Hispanic peoples remained largely loyal to the Latin and Catholic tradition of Western civilization despite the corruption of their elites. This precipitated the long-standing clash between people and elites in Hispanic countries, a phenomenon much commented upon in Brazil by writers such as Machado de Assis, Joaquim Nabuco, and Ariano Suassuna. As Machado de Assis wrote in one of his columns during the 19th century: “The real country is good and reveals the best instincts; but the official country is caricatural and burlesque” (Diário do Rio de Janeiro, December 29, 1861).

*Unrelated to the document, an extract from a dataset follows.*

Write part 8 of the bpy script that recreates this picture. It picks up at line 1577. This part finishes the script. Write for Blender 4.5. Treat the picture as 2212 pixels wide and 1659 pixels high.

Since no country can survive without authentic elites, it should be no surprise that Latin and Hispanic countries — from Italy and Spain to Mexico and Peru — soon became ‘outcasts’ in the contemporary world order. Although for centuries they represented the pinnacle of civilization, their importance and prominence faded — and, along with this, Western civilization faded as well. The classical Western notions of natural law, human nature, and the common good — as well as a proper understanding of the relations between authority and liberty, faith and reason, nation and ecumene — all faded along with the idea of Christendom as represented by the Hispanic Christianitas minor. They ceded their place to modern ideologies, beginning with nationalism, liberalism, and totalitarianism.
Despite the decadence of the Hispanic world and the indifference of most of its elites, there is no way to truly re-discover the roots of Western civilization without recognizing the vitality of the Hispanic tradition. Even today, popular cultural expressions — and diverse manifestations of the Hispanic tradition’s historical and artistic patrimony — still pulse with Latin and Catholic traditionalism. The 20th century even abounded with great traditionalist authors who continued and further developed the Hispanic and Western political tradition — people like Francisco Elías de Tejada but also: Francisco Canals Vidal, José Pedro Galvão de Sousa, Arlindo Veiga dos Santos, Frederick D. Wilhelmsen, and Guido Soaje Ramos, to name but a few. Many others, though not exactly traditionalists, also echoed the idea of Hispanity in their work — for instance, people like Rubén Darío, Gilberto Freyre, and Frank Tannenbaum. Manuel García Morente’s Idea de la Hispanidad (1938) was a particularly important work in the elaboration of this idea.
The esteemed Spanish traditionalist Miguel Ayuso, a professor of political science and constitutional law at Comillas Pontifical University in Madrid, has described the evolution of the Hispanic traditionalist movement — from the 19th century to the present day — a move away from Christianitas minor towards Christianitas minima. Despite this diminishment, Hispanity continues to represent an important tradition — and reflect a doctrinal corpus — that should be re-discovered and better known by all conservatives and traditionalists in the West. To dismiss it or ignore it is to reject a critically important aspect of the West’s rich legacy.